Administration sources indicated today that no official reaction will emerge on the Mideast and none is likely, with one exception, until at least Carter meets with Sadat at the White House April 4-5. A State Department spokesman synthesized the Administration’s public reaction to the weekend developments by commenting that the U.S. position is “unchanged.”

LOW KEY ON SUBSTANTIVE ISSUES

It was indicated that the Carter-Sadat meeting will be played in low key if the Administration can help it, although Sadat himself will be highly honored. The low key on substantive remarks will continue, it was indicated, until after Carter also meets with the leaders of Lebanon, Syria, Jordan and Saudi Arabia before the end of May.

The one exception is Egypt’s call for a Security Council session to discuss UN Secretary General Kurt Waldheim’s visit to the Mideast last month.

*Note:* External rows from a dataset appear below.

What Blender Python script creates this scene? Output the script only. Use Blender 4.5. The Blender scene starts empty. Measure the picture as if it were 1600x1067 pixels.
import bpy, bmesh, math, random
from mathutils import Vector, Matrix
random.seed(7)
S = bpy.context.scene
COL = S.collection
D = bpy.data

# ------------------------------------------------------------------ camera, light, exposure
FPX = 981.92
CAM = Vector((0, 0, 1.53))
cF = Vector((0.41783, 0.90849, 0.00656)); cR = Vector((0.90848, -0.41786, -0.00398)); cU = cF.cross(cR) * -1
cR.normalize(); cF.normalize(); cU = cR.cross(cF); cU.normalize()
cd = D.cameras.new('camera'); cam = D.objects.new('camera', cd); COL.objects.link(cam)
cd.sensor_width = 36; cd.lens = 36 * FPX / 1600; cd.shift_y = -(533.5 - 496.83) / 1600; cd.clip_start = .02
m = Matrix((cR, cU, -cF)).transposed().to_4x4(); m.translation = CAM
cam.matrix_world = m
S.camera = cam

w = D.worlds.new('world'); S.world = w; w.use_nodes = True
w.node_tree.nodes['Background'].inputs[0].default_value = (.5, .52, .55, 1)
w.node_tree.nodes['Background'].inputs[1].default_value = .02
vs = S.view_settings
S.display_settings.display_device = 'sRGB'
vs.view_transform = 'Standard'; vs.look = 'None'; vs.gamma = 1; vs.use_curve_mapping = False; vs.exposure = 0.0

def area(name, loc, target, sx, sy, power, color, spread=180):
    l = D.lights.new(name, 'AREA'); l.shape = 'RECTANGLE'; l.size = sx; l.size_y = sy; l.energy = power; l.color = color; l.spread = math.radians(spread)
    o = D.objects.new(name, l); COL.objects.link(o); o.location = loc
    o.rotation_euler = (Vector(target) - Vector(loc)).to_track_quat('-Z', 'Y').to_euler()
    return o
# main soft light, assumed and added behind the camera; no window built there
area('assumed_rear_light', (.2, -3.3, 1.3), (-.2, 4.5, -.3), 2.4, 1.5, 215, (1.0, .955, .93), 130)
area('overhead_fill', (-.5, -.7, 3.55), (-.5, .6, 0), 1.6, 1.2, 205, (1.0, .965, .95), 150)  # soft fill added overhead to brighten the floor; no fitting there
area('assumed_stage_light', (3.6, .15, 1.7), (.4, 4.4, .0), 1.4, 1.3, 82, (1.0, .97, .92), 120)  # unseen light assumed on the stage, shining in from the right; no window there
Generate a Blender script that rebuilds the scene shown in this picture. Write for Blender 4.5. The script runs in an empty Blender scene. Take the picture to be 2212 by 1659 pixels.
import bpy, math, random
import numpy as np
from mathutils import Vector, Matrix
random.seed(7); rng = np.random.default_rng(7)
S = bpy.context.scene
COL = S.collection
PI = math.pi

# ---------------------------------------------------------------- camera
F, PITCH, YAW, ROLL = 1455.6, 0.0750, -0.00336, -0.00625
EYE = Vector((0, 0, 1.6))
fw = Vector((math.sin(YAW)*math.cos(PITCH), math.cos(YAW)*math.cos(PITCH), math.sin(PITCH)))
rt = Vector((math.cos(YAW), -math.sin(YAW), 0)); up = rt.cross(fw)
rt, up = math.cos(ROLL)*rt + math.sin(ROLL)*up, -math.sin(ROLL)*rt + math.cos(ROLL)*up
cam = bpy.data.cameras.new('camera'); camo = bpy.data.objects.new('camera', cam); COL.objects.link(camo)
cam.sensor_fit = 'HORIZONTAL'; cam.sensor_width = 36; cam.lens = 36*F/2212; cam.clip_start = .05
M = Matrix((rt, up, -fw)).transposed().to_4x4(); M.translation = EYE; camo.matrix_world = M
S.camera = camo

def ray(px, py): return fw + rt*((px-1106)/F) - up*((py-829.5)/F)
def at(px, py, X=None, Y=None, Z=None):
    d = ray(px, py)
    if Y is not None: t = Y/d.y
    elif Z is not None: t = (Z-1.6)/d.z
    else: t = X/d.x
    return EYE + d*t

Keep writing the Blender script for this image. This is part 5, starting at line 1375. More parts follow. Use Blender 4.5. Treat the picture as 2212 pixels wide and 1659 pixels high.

However, Secretary of State Cyrus Vance has told Congress that both he and Waldheim oppose negotiating a Mideast settlement in the Security Council. It is therefore presumed by U.S. sources that the U.S. would go along with Sadat’s request if necessary to help his political position but it would give little assistance towards a serious discussion of settlement initiatives. (See P. 3 for related story from UN.)

Sadat’s purpose for a Security Council meeting is seen as merely another opportunity to project the Arab position with the hope of further influencing Americans, particularly in the direction of accepting a PLO role in a Geneva conference.

Rabin, in his television interview which was taped in New York last Friday, was asked whether Israel would “under any circumstances, at any time” return to its pre-1967 borders. The Premier replied: “By no means, no. The answer is, without qualification. Israel will not return to the lines that existed before the 1967 war.” He pointed out that “the basic issue at the present” is not details of boundaries but whether the Arab nations are “ready to make peace with us.” The issue of peace, he stressed, is the first issue.